Kerry's landmark trip is seen as possibly paving the way for Barack Obama to become the first serving U.S. president to visit the thriving metropolis next month, when he comes to Japan for the Group of Seven summit.

The meeting which started Sunday also includes top diplomats from nuclear-armed Britain and France, as well as Canada, Germany, Italy, host Japan and the European Union.

It is part of the run-up to the G7's rotating annual summit, scheduled this year from May 26-27 in another part of Japan.

The ministers were discussing issues including the Middle East, the refugee crisis, the conflict in Ukraine and global terrorism.

Japan also hopes to highlight rising territorial tensions in the South China Sea, where Beijing and some Southeast Asian nations have clashed, and North Korea's nuclear sabre-rattling.

Ministers have so far said little about the content of the meetings, though Kerry tweeted that they had a "big foreign policy agenda to cover" -- mentioning topics such as the Islamic State group as well as "Asia regional issues and global threats."

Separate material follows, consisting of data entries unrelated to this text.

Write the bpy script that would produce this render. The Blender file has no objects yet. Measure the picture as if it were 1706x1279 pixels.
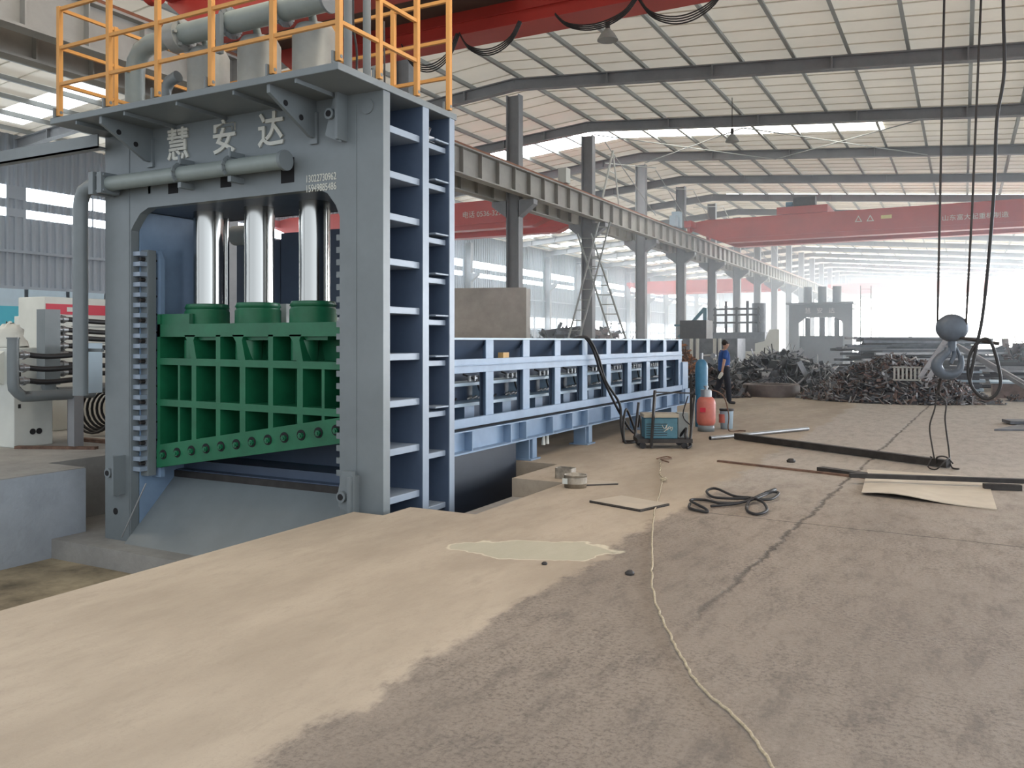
import bpy, bmesh, math, random
from mathutils import Vector, Matrix
random.seed(7)
PI = math.pi
SC = bpy.context.scene
COL = SC.collection

# ------------------------------------------------------------------ camera, world, exposure
cam_d = bpy.data.cameras.new('camera'); cam = bpy.data.objects.new('camera', cam_d); COL.objects.link(cam)
cam.location = (0, 0, 1.65); cam.rotation_euler = (PI/2, 0, math.radians(28.07))
cam_d.sensor_width = 36; cam_d.lens = 1410/1706*36; cam_d.shift_y = -71.5/1706
cam_d.clip_start = 0.05; cam_d.clip_end = 500
SC.camera = cam
SC.view_settings.view_transform = 'Standard'; SC.view_settings.look = 'None'
SC.view_settings.gamma = 1; SC.view_settings.use_curve_mapping = False
SC.view_settings.exposure = 0.5
SC.cycles.use_denoising = True
SC.cycles.max_bounces = 7; SC.cycles.diffuse_bounces = 5; SC.cycles.glossy_bounces = 3
SC.cycles.transmission_bounces = 3; SC.cycles.volume_bounces = 1; SC.cycles.transparent_max_bounces = 6
SC.cycles.sample_clamp_indirect = 6; SC.cycles.caustics_reflective = False; SC.cycles.caustics_refractive = False
W = bpy.data.worlds.new('sky'); SC.world = W; W.use_nodes = True
# a bright hazy sky: brightest beyond the far end of the hall, bluish on the open right side, dimmer behind the camera
wn = W.node_tree.nodes; wl = W.node_tree.links; bg = wn['Background']
wtc = wn.new('ShaderNodeTexCoord'); wsx = wn.new('ShaderNodeSeparateXYZ'); wl.new(wtc.outputs['Generated'], wsx.inputs[0])
def wmap(o, a, b_, c, d):
    n = wn.new('ShaderNodeMapRange'); n.interpolation_type = 'SMOOTHSTEP'; wl.new(o, n.inputs[0])
    for i, v in enumerate((a, b_, c, d)): n.inputs[i+1].default_value = v
    return n.outputs[0]
wad = wn.new('ShaderNodeMath'); wad.operation = 'ADD'
wl.new(wmap(wsx.outputs['Y'], .55, .98, 0, 20.0), wad.inputs[0]); wl.new(wmap(wsx.outputs['X'], -.1, .9, 1.9, 2.7), wad.inputs[1])
wmu = wn.new('ShaderNodeMath'); wmu.operation = 'MULTIPLY'; wl.new(wad.outputs[0], wmu.inputs[0]); wl.new(wmap(wsx.outputs['Y'], -.75, .15, .52, 1.0), wmu.inputs[1])
bg.inputs[0].default_value = (0.85, 0.92, 1.0, 1); wl.new(wmu.outputs[0], bg.inputs[1])

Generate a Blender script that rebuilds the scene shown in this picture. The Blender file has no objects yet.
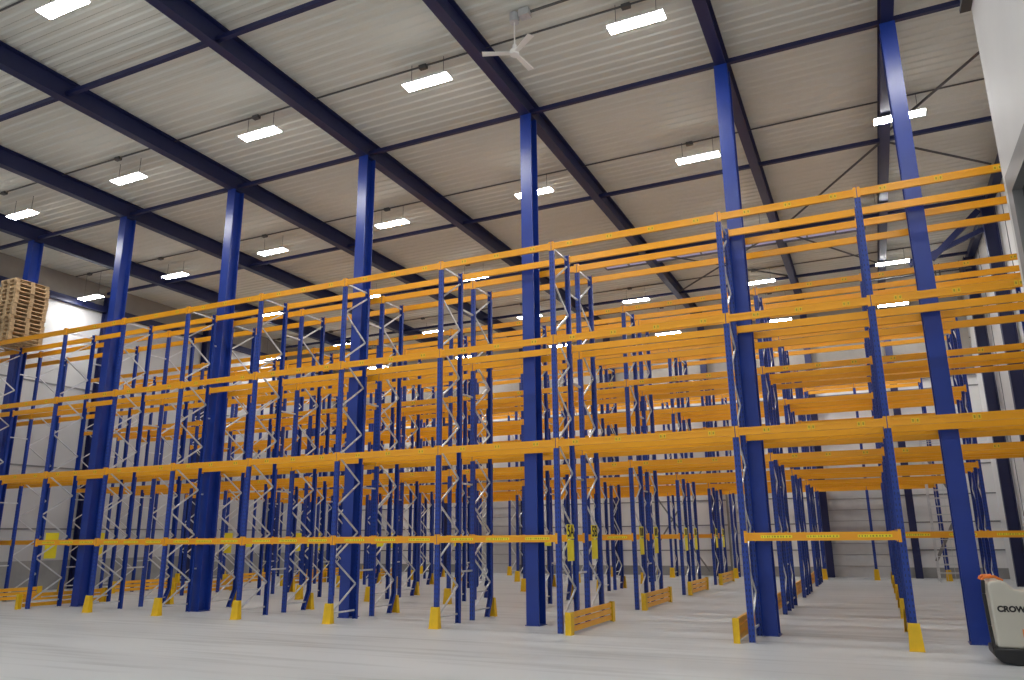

But it is the location of the talks that has captured the imagination of the Japanese public. Many hope it will promote greater understanding of Japan's staunch anti-nuclear stance as the only country to suffer atomic attack.

Japanese foreign minister Fumio Kishida, who represents Hiroshima in parliament, also hopes to issue a "Hiroshima Declaration" at the meeting to promote nuclear disarmament.

"On this occasion I want to send a strong message for peace and to realize a world free of nuclear weapons," Kishida said at a welcome reception.

Kerry and his counterparts are on Monday scheduled to visit the Hiroshima Peace Memorial Park, which houses the ruins of the iconic domed building gutted by the blast, and an accompanying museum.

On Sunday they engaged in some sightseeing that highlighted Japan's rich cultural history, paying a visit to one of its most famous sites, the seaside Itsukushima shrine that dates to the late sixth century.